Over the past 30 years, Richard Gingras‘s work has spanned from broadcast teletext services, the earliest version of online news, to his current role as head of news products at Google. As he puts it, he’s been online “since the day of steam-powered modems.”

In a talk at the Nieman Foundation in May, Gingras spoke about the transformations media companies must undergo to thrive online. Edited excerpts appear below; a complete video is also available.

Richard Gingras, the head of news products at Google, says, “Innovation is not a luxury.” Photo by Lisa Abitbol.

Always reconsider your core assumptions.

I do feel these are extraordinary times. I do feel that we, in a sense, are in the beginnings of a renaissance with regard to journalism.

The reason why many entities don’t successfully make the transference is that they’re not capable of eating their own young, as it were.

The cycle of change is simply too rapid. Innovation is not a luxury; it can’t be intermittent. … I fear that many people think that we’re in this transition period from a point of stasis to a point of stasis, and it’s just not going to be the case.

If there’s one thing we know about the link economy, it’s that a persistent URL builds value over time and an ephemeral URL does not.

You’ve got at least one reporter and at least one editor who own every beat, every story.
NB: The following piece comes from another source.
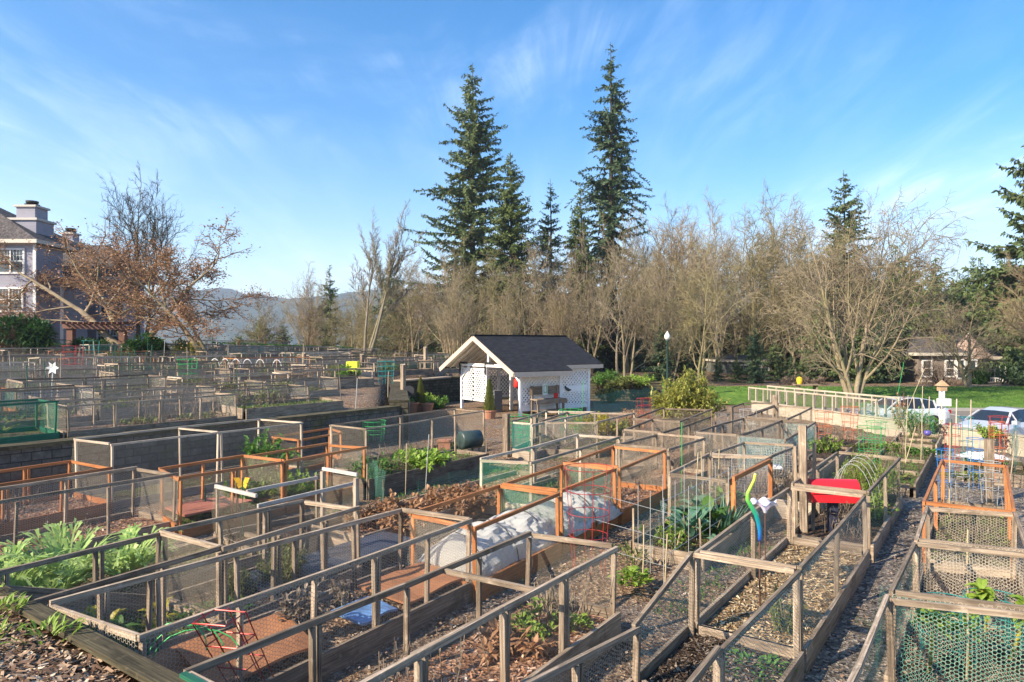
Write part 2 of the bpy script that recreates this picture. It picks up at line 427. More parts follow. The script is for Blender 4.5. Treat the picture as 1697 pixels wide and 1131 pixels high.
def axis(lo, hi, fine_lo, fine_hi, step, grow=1.25, extra=()):
    a = []; v = fine_lo
    while v <= fine_hi: a.append(v); v += step
    st = step; v = a[-1]
    while v < hi: st *= grow; v += st; a.append(v)
    st = step; v = fine_lo
    while v > lo: st *= grow; v -= st; a.insert(0, v)
    return sorted(set(a) | set(extra))
S_AX = axis(-300, 2600, -4, 60, .5, 1.3, (2.675, 2.69))
O_AX = axis(-1900, 1900, -58, 12, .5, 1.3, (WALL_O - .38, WALL_O - .41, WALL_O))
mb = MB(); idx = {}
for i, s in enumerate(S_AX):
    for j, o in enumerate(O_AX):
        p = so(s, o); z = G(p.x, p.y)
        if abs(s) < 60 and -55 < o < 12: z += (noise.noise(Vector((p.x * .9, p.y * .9, 0))) * .035)
        # the parking lot is a few decimetres lower
        if p.x > 15 and p.y > 18 and (p.x - 17.0) * 1.0 + (p.y - 23.2) * .30 > -.5 and p.y < 41.5: z = -.42
        mb.v.append((p.x, p.y, z))
nO = len(O_AX)
for i in range(len(S_AX) - 1):
    for j in range(nO - 1):
        a = i * nO + j; mb.f.append((a, a + nO, a + nO + 1, a + 1)); mb.uv += [(0, 0)] * 4
ground = mb.build('ground', ground_mat(), smooth=True); tag(ground, 'gravel and bark garden paths between the raised beds', 'ground', kind='structure')
# paved car park
asph = soil_mat('worn_asphalt', [(.13, .115, .10), (.19, .17, .15), (.24, .22, .19), (.30, .27, .24)], 60, 0, .005)
mb = MB(); poly = [(17.9, 21), (13.0, 41.5), (75, 41.5), (75, 14), (19.5, 14)]
mb.face([(x, y, -.40) for x, y in poly][::-1]); mb.build('car_park', asph); tag(bpy.context.scene.objects['car_park'], 'brown grey asphalt of the car park beside the garden', 'car park', kind='structure')
mb = MB()
for xx in range(6):
    x0 = 24.5 + xx * 4.6
    mb.face([(x0, 34.5, -.394), (x0 + .12, 34.5, -.394), (x0 + .9, 39.5, -.394), (x0 + .78, 39.5, -.394)])
mb.build('parking_lines', pm('worn_white_line', (.6, .58, .54))); tag(sc.objects['parking_lines'], 'short worn white parking line marks on the asphalt', 'road marking', kind='structure')
# lawn with blades
lawn_m, nt, out = newmat('mown_lawn'); g = N(nt, 'ShaderNodeNewGeometry')
n_ = noise_n(nt, mapv(nt, g.outputs['Position'], (1.4, .5, 1)), 1.2, 7, .7)
n2_ = noise_n(nt, g.outputs['Position'], 14, 3, .7)
c_ = ramp(nt, M(nt, 'ADD', M(nt, 'MULTIPLY', n_, .7), M(nt, 'MULTIPLY', n2_, .3)), [(.32, (.05, .10, .02)), (.5, (.10, .19, .025)), (.66, (.19, .28, .05))])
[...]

Why don’t they own that topic page? Why would you have a rewrite person do that when, frankly, this should be the best real-time expression of the expertise of that reporter and the expertise of that editor? And if anything, it’s that page that should spawn whatever articles appear in your print edition, not the other way around.

Transparency regarding the source, right down to the reporter, is hugely important. More important than ever. I do believe that trust in this environment is not so much about the brand as it is about the individual.

Having the right to publish doesn’t mean that everyone has the responsibility to listen to you.

If our objective is to communicate, if our objective is to convey information, then we have to think about what’s the right form for the right medium at the right time.

When the iPad came out, I came out and said that I thought it was a fatal distraction for media companies. And I still think that’s true. … Too many publishers were looking at it, were looking at that tablet, and saying “Ahh, this is how I can get my magazine format back. This is how I can get back my glistening full-page ads that we force people to click through. This is how I can get back that subscription model.” The very nature of the change of a singular device does not change the ecosystem under it.

We need to evolve our form to meet the evolution of the underlying audience. I will declare a very modest step of victory when I start seeing news articles maybe even with bullet points in them.

I’m not suggesting that everything must change, but that we owe it to ourselves and to the objectives of what we want to do in journalism to reconsider everything as we go forward.

The bottom line is, I’ve made more mistakes than anyone else.